▶ _REQUEST_:
Reproduce the span that opens at the line containing "Build this scene" and closes at the line containing "C = sc.collection", both lines included, without alteration and without any other line.

▶ _EXTRACTED RECORDS_:

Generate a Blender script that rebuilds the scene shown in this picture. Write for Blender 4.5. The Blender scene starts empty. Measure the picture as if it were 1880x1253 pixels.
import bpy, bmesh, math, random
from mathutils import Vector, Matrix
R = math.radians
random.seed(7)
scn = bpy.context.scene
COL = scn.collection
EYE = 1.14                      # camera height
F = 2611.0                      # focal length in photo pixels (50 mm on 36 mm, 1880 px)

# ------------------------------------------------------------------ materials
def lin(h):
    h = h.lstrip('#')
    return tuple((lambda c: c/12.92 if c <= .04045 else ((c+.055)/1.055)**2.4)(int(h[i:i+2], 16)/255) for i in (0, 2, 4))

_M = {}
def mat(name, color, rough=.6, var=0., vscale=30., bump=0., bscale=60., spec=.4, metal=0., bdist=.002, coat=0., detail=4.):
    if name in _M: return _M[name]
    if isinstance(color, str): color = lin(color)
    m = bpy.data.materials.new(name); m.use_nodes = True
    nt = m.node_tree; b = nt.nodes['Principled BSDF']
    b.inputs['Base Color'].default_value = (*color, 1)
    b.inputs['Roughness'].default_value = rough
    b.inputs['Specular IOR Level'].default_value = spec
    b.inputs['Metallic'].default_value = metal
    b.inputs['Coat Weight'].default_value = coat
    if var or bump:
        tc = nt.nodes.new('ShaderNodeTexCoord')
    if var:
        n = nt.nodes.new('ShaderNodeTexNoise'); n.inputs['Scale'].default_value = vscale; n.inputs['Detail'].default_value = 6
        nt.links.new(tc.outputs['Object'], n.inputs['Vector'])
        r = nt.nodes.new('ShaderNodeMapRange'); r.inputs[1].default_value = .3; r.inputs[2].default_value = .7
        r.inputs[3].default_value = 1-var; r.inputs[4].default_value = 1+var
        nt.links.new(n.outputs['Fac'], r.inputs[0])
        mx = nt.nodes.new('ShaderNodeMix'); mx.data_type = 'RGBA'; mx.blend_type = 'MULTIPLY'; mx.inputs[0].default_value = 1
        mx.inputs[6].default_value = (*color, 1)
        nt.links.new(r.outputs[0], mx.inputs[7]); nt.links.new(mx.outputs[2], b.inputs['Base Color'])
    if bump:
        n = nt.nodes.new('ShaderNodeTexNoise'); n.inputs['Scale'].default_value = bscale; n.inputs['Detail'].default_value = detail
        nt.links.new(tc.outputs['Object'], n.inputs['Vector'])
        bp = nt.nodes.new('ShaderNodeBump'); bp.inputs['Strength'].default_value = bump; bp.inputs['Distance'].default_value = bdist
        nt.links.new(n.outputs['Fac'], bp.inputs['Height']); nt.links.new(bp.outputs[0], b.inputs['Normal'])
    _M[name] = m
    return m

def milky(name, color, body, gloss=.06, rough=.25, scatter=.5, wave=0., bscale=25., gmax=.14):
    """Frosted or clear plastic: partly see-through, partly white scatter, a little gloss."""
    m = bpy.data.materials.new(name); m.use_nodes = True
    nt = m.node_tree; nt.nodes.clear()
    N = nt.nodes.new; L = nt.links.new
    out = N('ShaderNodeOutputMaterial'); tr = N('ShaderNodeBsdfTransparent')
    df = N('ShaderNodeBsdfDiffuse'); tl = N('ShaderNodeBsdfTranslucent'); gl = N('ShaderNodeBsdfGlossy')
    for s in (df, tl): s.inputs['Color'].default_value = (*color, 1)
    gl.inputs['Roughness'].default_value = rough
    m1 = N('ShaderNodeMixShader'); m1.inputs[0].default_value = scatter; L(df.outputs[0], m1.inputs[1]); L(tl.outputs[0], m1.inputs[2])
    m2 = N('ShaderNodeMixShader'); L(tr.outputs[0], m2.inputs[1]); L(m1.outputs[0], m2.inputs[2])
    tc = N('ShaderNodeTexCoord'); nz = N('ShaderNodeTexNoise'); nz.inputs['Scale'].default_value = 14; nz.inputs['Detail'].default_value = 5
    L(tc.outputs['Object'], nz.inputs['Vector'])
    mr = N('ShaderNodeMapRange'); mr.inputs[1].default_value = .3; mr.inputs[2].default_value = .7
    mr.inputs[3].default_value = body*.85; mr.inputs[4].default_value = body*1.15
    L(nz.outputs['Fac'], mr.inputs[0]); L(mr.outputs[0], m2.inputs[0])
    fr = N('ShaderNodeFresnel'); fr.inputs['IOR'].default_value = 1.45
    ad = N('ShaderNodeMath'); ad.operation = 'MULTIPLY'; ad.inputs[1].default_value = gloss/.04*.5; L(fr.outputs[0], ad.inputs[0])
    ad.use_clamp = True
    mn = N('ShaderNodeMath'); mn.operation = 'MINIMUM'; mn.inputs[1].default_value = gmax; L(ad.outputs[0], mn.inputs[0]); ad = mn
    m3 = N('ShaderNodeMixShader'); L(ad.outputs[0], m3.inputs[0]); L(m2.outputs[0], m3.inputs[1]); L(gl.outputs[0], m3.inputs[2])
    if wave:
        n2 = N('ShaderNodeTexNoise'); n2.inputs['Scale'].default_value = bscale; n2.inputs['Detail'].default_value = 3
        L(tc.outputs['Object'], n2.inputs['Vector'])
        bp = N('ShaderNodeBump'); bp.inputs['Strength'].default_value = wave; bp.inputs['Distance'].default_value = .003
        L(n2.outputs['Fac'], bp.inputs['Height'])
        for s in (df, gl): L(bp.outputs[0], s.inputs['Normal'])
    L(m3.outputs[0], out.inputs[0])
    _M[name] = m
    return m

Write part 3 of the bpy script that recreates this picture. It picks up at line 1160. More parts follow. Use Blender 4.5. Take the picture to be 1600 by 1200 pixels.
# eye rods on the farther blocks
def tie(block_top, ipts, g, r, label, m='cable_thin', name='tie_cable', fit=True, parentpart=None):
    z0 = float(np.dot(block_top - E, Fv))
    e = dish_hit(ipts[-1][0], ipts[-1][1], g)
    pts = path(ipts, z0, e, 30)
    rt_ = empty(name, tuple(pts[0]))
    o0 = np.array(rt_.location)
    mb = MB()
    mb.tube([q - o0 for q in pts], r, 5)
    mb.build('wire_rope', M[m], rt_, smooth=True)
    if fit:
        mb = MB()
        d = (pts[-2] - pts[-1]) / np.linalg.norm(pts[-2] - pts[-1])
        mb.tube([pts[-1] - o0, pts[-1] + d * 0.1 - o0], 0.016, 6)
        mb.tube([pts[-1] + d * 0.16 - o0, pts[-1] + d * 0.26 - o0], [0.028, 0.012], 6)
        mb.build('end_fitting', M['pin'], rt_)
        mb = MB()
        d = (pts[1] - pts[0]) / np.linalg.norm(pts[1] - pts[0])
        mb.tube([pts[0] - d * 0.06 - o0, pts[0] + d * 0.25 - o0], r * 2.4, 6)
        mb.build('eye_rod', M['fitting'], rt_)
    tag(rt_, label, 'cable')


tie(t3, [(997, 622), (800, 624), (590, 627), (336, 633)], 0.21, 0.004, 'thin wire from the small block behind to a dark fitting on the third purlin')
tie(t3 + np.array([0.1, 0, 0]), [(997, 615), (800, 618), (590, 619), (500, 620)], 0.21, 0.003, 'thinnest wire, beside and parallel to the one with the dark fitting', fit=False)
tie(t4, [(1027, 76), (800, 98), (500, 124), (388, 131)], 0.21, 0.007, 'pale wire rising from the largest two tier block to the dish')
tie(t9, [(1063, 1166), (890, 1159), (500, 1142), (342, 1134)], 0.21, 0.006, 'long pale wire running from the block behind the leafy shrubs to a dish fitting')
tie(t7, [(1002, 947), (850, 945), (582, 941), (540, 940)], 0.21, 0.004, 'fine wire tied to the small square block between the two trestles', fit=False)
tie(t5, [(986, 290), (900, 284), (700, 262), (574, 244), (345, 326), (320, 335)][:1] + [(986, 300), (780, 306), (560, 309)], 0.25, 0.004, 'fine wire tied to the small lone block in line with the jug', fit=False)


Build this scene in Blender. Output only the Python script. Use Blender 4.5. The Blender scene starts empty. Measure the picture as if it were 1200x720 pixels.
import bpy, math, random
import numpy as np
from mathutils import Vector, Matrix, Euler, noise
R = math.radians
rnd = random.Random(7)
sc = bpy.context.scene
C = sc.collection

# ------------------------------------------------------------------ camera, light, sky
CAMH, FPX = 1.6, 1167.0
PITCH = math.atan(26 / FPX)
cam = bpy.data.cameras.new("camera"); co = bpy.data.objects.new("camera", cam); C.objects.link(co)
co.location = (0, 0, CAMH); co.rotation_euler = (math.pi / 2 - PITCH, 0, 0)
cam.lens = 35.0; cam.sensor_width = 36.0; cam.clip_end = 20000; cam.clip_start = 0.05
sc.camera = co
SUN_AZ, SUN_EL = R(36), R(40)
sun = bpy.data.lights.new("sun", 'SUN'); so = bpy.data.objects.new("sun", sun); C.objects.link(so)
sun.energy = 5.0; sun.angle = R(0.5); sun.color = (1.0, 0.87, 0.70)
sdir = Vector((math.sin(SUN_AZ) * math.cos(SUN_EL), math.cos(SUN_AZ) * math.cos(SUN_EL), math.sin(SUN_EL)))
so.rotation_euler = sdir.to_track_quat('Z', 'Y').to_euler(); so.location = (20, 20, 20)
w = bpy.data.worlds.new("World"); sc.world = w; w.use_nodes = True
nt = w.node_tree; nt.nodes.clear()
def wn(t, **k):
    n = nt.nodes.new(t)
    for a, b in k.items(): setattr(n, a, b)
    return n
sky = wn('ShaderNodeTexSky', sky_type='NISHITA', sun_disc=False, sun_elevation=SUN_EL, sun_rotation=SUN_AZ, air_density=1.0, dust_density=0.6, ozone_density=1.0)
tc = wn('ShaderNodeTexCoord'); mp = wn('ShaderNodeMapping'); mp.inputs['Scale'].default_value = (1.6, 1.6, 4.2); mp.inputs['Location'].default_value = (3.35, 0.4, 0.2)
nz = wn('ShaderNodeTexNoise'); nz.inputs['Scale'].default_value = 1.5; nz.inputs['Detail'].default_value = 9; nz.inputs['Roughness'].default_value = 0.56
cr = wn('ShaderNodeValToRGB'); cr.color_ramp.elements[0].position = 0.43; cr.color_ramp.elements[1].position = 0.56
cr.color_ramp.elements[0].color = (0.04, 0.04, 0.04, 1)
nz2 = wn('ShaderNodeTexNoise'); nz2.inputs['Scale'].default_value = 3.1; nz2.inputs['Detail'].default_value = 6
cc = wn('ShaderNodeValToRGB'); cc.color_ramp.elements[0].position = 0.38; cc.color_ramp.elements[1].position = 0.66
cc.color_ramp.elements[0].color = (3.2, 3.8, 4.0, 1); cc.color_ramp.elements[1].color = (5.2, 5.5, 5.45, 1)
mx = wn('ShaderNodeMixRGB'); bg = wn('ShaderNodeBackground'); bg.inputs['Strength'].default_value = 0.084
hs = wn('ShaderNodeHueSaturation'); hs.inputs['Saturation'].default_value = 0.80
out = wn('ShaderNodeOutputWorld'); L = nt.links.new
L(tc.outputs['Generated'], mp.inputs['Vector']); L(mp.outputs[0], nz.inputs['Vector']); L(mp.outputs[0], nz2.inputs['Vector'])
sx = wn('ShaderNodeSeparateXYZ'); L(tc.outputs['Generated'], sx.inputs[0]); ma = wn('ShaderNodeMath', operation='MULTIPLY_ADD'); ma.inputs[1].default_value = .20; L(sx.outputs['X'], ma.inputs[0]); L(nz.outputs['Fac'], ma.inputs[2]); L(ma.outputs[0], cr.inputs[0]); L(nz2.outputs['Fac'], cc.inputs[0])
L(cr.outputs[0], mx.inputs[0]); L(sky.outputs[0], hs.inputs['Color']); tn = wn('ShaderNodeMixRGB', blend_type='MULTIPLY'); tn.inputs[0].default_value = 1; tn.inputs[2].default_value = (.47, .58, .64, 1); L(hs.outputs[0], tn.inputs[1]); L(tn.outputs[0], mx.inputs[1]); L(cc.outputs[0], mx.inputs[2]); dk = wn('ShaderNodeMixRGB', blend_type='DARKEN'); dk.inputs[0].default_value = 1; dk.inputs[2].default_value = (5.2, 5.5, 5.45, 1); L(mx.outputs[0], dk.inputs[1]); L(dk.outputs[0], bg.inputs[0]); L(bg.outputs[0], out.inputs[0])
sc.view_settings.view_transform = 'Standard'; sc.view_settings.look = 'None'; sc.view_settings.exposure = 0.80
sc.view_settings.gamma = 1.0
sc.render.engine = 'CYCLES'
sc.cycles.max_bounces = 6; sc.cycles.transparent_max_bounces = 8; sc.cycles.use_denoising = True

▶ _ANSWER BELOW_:
Build this scene in Blender. Output only the Python script. Use Blender 4.5. The Blender scene starts empty. Measure the picture as if it were 1200x720 pixels.
import bpy, math, random
import numpy as np
from mathutils import Vector, Matrix, Euler, noise
R = math.radians
rnd = random.Random(7)
sc = bpy.context.scene
C = sc.collection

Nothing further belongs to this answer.